Can you return the records below exactly as they stand, but only from the first line through the one with "COL=scene.collection"?

Stored data »
§
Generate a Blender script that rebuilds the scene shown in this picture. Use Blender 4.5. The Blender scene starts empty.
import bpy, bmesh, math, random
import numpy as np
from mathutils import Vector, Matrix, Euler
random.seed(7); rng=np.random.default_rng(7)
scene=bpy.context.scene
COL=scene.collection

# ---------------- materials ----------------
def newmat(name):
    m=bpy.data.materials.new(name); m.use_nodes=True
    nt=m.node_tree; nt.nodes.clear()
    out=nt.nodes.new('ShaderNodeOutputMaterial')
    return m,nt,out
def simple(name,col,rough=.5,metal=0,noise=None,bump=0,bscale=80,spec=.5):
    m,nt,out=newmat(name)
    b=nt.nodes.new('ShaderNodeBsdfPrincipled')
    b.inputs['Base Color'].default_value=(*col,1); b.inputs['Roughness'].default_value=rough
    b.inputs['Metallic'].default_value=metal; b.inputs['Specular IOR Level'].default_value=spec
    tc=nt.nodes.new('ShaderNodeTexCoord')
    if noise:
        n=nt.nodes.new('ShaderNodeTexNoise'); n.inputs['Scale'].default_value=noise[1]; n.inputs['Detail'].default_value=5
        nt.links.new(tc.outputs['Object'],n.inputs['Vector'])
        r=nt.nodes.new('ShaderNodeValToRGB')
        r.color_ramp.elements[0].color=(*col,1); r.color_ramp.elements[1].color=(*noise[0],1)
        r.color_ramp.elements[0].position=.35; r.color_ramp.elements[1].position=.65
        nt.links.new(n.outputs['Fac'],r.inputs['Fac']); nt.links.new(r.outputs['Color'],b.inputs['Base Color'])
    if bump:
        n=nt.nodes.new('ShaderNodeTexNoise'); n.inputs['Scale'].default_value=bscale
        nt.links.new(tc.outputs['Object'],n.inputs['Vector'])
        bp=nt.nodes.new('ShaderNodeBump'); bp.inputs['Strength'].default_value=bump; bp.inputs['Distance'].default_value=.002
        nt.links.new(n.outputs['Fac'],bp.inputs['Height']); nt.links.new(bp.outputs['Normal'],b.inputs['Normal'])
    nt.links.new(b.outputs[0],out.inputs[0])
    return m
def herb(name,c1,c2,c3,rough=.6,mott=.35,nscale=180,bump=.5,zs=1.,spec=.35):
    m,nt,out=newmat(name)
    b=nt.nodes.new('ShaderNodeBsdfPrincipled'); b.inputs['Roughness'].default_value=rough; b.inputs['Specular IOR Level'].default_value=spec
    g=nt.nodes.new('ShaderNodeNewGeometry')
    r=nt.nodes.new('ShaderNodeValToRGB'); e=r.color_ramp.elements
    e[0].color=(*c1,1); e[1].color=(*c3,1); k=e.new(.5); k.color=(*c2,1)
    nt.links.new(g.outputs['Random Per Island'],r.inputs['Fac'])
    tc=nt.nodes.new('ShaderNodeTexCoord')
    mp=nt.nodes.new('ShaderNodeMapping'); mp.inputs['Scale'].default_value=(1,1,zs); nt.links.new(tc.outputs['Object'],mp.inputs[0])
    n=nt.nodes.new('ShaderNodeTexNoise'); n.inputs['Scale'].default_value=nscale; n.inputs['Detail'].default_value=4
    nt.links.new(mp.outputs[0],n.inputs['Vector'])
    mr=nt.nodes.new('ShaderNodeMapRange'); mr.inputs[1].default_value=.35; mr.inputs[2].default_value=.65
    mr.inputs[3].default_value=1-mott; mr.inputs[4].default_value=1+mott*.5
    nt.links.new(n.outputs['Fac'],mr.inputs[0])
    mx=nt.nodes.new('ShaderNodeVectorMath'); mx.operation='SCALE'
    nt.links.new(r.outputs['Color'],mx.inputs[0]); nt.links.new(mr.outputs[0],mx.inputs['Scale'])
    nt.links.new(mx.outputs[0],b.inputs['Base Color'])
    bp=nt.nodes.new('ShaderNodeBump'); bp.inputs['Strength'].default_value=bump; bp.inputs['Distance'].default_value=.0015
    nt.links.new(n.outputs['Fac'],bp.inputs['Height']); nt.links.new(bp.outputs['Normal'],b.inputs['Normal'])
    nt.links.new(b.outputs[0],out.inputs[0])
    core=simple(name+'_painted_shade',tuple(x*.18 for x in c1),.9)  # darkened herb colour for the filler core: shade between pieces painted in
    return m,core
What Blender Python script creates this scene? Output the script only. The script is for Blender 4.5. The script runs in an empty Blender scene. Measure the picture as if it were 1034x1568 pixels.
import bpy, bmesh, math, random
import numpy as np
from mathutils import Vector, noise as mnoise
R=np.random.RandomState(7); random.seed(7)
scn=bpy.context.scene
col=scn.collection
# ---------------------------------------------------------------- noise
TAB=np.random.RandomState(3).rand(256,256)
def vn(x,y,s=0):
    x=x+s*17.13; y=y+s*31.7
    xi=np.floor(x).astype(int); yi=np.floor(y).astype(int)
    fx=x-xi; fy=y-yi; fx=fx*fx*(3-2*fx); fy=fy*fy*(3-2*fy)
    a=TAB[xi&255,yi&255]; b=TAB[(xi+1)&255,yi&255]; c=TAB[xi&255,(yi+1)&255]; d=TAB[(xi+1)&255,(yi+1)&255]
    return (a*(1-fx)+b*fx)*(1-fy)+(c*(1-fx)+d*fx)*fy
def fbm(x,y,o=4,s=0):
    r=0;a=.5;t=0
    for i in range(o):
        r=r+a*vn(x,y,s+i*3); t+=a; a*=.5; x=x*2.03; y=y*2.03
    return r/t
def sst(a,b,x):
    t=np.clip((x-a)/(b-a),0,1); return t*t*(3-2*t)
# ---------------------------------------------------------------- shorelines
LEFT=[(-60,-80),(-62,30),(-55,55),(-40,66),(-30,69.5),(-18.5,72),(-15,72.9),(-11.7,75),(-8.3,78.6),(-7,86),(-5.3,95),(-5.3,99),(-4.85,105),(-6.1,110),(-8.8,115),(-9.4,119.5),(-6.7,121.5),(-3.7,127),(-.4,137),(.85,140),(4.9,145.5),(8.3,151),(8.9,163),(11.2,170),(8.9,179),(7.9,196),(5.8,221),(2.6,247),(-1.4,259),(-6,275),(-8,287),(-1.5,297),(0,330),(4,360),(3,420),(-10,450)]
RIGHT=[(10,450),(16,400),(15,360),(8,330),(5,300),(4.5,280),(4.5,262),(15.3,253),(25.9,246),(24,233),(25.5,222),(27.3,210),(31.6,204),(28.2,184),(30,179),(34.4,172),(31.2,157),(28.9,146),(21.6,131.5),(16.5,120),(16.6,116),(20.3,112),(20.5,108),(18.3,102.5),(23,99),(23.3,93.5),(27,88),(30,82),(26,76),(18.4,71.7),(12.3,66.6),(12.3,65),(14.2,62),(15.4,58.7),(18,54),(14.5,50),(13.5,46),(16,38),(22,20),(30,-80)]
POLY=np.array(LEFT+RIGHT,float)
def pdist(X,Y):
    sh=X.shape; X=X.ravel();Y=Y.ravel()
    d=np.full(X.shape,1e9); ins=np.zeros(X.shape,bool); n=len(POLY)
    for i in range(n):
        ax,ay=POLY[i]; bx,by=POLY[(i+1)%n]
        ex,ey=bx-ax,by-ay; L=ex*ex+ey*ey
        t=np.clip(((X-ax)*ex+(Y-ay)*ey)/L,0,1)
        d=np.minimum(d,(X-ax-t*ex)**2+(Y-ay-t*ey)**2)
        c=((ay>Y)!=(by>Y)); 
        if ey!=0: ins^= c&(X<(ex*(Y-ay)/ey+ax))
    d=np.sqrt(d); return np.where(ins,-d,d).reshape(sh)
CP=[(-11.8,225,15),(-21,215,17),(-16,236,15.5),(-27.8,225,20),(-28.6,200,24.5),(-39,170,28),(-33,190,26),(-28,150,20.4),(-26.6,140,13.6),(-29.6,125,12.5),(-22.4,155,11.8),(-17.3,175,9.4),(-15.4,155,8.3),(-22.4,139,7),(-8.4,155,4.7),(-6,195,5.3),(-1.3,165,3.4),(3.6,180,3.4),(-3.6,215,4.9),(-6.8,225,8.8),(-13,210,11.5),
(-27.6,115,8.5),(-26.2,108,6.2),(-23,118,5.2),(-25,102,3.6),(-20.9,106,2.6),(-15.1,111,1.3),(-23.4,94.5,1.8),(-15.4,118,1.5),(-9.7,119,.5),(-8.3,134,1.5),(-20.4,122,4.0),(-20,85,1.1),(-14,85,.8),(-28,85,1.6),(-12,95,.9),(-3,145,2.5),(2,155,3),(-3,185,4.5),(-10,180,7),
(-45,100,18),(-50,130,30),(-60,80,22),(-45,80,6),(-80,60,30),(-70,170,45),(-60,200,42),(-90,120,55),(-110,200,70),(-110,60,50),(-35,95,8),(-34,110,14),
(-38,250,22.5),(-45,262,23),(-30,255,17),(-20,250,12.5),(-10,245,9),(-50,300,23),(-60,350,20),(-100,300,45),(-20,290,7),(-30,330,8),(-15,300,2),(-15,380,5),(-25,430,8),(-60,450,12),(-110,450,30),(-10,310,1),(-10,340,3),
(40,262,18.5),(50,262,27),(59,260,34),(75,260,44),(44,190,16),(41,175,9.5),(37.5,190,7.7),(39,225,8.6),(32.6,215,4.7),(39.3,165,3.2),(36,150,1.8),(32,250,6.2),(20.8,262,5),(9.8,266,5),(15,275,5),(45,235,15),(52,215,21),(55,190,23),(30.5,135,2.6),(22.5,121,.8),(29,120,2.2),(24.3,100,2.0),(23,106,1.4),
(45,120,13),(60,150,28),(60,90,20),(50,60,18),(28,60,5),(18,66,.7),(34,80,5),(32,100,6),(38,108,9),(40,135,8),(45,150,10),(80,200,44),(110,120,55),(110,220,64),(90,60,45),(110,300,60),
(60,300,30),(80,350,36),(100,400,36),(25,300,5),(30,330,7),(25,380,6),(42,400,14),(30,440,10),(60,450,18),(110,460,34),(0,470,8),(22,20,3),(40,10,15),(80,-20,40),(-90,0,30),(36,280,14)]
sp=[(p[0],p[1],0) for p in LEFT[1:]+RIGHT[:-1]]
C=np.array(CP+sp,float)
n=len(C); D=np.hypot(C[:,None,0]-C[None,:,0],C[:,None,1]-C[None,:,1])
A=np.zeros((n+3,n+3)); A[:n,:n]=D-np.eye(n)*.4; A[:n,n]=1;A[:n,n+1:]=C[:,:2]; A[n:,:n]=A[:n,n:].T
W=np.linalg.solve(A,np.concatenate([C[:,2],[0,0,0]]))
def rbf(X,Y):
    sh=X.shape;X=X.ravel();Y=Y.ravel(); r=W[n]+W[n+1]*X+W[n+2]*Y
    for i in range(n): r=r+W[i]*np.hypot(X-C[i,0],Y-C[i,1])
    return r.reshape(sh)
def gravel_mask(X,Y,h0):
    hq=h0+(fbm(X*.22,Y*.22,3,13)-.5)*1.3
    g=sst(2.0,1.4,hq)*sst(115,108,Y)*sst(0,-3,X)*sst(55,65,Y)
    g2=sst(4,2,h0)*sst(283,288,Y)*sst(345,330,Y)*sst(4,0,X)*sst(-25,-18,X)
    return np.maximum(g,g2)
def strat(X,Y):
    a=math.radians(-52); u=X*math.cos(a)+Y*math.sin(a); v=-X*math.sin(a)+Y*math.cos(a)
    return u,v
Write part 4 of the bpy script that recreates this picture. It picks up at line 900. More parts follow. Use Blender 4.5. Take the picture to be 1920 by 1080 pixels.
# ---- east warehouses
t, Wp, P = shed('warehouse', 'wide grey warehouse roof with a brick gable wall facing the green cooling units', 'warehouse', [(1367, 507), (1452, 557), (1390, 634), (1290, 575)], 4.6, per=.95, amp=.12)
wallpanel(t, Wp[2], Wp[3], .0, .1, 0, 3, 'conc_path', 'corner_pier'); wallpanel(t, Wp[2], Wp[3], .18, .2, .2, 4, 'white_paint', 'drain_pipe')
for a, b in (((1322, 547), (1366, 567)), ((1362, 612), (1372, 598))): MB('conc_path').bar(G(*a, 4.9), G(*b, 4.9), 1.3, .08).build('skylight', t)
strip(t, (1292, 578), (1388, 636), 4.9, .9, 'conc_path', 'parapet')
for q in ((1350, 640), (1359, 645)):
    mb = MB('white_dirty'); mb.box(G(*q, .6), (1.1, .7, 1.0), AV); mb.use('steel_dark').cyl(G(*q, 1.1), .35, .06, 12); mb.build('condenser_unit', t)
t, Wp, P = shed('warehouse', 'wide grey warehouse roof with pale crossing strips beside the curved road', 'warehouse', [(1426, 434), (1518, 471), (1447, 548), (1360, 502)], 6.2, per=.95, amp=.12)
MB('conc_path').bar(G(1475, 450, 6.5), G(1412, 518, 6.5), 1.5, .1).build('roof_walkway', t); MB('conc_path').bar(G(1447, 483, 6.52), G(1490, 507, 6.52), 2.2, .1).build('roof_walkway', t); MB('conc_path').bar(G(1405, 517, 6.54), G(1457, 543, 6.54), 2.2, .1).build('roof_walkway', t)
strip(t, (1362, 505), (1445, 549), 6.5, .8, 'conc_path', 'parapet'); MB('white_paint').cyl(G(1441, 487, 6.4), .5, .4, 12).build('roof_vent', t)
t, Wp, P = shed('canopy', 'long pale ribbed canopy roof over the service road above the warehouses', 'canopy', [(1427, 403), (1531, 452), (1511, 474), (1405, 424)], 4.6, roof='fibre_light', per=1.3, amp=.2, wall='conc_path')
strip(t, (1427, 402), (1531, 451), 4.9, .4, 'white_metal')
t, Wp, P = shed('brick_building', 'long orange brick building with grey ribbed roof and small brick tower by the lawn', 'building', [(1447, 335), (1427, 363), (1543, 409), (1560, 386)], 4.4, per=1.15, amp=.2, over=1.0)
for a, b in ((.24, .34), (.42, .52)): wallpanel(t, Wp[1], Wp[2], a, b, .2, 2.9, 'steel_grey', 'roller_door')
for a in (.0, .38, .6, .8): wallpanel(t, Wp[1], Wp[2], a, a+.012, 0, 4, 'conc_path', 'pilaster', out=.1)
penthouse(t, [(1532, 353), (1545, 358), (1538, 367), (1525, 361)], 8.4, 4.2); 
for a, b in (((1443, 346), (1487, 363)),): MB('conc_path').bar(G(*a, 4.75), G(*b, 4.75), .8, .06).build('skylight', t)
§
Solution for this problem »
Generate a Blender script that rebuilds the scene shown in this picture. Use Blender 4.5. The Blender scene starts empty.
import bpy, bmesh, math, random
import numpy as np
from mathutils import Vector, Matrix, Euler
random.seed(7); rng=np.random.default_rng(7)
scene=bpy.context.scene
COL=scene.collection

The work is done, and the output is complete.